- OBJECTIVE
Return, unaltered, every line from the beginning of the material below up to and including the one with "scene.view_settings.exposure = 0.20".
== RECORDED INFORMATION ==
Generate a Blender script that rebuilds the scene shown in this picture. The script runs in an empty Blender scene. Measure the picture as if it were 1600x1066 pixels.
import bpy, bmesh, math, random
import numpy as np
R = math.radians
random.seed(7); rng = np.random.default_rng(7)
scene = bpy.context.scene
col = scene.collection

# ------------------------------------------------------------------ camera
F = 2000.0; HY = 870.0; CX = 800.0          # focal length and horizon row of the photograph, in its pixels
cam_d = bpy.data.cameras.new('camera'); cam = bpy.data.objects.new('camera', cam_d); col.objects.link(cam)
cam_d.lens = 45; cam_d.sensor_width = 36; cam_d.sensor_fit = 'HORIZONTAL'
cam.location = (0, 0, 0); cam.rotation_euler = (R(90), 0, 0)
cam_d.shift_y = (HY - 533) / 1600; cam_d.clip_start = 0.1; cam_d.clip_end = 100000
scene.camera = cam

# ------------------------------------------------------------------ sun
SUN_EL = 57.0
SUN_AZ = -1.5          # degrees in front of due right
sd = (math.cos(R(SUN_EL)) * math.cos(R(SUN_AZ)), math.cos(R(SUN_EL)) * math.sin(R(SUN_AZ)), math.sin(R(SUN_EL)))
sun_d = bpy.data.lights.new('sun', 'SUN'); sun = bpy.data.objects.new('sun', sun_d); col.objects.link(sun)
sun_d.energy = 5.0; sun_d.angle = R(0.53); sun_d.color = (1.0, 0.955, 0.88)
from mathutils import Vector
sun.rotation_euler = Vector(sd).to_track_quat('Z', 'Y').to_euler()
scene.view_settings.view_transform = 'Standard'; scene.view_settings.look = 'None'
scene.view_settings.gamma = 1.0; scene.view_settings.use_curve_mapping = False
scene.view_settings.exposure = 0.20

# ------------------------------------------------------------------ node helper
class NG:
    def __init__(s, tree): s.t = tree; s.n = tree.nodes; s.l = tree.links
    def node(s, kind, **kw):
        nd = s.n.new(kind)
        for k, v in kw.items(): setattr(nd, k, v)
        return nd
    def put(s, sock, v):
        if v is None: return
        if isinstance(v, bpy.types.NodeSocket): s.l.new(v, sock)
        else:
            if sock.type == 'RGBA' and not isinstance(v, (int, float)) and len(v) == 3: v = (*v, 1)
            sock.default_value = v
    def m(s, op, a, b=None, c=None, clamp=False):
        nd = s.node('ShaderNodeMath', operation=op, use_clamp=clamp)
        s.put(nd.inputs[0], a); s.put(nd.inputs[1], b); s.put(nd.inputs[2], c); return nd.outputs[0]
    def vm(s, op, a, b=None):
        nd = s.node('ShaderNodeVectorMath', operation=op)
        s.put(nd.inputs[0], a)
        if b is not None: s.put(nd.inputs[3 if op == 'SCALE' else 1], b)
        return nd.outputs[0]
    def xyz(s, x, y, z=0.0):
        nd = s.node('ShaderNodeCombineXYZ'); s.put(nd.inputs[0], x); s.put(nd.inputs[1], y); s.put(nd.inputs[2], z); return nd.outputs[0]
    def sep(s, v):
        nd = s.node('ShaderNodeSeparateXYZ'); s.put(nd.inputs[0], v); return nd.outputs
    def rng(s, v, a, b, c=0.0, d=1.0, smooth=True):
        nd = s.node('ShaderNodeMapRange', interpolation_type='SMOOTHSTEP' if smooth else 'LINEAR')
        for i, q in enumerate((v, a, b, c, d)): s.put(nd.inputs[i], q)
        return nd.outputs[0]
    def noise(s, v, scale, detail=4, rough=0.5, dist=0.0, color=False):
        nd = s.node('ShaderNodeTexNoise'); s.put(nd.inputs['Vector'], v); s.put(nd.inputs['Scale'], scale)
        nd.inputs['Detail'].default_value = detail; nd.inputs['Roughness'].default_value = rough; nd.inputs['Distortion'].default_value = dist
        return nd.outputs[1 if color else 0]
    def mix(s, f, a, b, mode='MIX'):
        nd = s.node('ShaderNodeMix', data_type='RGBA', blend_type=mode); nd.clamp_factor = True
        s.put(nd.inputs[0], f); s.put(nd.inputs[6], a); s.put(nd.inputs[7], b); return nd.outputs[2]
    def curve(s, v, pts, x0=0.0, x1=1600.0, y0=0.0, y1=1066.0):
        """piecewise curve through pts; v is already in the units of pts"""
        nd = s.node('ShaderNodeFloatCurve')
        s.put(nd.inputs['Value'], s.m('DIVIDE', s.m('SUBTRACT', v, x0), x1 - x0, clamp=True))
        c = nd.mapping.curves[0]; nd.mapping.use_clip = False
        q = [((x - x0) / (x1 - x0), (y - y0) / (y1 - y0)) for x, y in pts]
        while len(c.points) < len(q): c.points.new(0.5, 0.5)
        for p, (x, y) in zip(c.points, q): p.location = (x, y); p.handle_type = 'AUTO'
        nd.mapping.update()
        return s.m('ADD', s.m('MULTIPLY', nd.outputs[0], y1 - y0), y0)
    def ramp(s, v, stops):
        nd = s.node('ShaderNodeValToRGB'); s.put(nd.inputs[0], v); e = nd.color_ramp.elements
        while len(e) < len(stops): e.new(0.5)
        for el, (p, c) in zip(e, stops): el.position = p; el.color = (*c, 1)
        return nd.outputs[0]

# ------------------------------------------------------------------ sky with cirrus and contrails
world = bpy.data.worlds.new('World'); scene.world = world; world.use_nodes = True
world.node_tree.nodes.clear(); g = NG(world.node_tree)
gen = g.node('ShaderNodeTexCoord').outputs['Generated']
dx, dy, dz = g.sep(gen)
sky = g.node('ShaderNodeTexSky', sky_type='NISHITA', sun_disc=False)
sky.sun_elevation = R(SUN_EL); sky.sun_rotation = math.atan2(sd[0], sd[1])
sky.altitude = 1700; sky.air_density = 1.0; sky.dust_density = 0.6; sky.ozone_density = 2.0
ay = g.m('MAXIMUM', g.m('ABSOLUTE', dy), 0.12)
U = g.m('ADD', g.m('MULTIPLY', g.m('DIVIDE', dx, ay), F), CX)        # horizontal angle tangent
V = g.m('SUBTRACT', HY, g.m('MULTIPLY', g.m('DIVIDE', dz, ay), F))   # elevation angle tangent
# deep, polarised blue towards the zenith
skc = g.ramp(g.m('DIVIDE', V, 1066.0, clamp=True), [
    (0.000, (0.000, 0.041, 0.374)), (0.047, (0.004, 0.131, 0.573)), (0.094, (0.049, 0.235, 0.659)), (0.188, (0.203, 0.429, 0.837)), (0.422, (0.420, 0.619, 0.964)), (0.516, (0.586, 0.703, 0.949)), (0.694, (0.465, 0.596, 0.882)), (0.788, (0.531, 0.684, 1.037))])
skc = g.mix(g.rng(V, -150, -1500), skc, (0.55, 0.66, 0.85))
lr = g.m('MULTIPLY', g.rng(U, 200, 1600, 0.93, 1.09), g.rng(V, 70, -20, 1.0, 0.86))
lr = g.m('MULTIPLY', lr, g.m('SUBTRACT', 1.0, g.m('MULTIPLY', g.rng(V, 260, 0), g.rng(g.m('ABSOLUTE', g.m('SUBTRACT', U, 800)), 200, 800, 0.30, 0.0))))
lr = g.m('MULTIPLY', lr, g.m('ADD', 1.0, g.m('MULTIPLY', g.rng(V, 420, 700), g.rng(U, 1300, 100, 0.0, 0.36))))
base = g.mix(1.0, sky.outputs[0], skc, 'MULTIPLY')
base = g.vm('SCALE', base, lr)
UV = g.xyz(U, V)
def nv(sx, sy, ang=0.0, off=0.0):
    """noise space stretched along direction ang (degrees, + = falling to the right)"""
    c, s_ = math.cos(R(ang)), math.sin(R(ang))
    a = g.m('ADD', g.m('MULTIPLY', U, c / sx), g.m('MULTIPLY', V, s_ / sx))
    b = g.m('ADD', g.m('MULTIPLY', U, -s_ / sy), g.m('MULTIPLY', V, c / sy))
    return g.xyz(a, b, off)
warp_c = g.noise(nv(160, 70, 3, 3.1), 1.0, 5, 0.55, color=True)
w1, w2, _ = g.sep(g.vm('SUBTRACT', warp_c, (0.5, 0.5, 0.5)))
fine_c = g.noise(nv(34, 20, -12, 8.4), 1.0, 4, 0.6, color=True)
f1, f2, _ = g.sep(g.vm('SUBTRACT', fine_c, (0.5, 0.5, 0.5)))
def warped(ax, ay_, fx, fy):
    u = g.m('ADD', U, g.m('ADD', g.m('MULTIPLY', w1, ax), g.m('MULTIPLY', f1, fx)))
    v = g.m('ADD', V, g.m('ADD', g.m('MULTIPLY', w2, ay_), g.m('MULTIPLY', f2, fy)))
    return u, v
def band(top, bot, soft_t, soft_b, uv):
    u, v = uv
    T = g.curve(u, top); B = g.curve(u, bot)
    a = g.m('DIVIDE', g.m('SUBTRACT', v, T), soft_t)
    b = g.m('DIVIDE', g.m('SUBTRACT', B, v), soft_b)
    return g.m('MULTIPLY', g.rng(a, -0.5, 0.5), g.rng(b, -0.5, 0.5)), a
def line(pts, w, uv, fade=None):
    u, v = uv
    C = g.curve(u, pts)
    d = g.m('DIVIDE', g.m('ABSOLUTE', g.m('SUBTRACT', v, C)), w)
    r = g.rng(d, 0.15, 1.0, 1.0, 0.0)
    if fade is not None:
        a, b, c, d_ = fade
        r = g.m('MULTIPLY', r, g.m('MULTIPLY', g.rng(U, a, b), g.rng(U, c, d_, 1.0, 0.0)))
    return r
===
- TASK OUTPUT
Generate a Blender script that rebuilds the scene shown in this picture. The script runs in an empty Blender scene. Measure the picture as if it were 1600x1066 pixels.
import bpy, bmesh, math, random
import numpy as np
R = math.radians
random.seed(7); rng = np.random.default_rng(7)
scene = bpy.context.scene
col = scene.collection

# ------------------------------------------------------------------ camera
F = 2000.0; HY = 870.0; CX = 800.0          # focal length and horizon row of the photograph, in its pixels
cam_d = bpy.data.cameras.new('camera'); cam = bpy.data.objects.new('camera', cam_d); col.objects.link(cam)
cam_d.lens = 45; cam_d.sensor_width = 36; cam_d.sensor_fit = 'HORIZONTAL'
cam.location = (0, 0, 0); cam.rotation_euler = (R(90), 0, 0)
cam_d.shift_y = (HY - 533) / 1600; cam_d.clip_start = 0.1; cam_d.clip_end = 100000
scene.camera = cam

# ------------------------------------------------------------------ sun
SUN_EL = 57.0
SUN_AZ = -1.5          # degrees in front of due right
sd = (math.cos(R(SUN_EL)) * math.cos(R(SUN_AZ)), math.cos(R(SUN_EL)) * math.sin(R(SUN_AZ)), math.sin(R(SUN_EL)))
sun_d = bpy.data.lights.new('sun', 'SUN'); sun = bpy.data.objects.new('sun', sun_d); col.objects.link(sun)
sun_d.energy = 5.0; sun_d.angle = R(0.53); sun_d.color = (1.0, 0.955, 0.88)
from mathutils import Vector
sun.rotation_euler = Vector(sd).to_track_quat('Z', 'Y').to_euler()
scene.view_settings.view_transform = 'Standard'; scene.view_settings.look = 'None'
scene.view_settings.gamma = 1.0; scene.view_settings.use_curve_mapping = False
scene.view_settings.exposure = 0.20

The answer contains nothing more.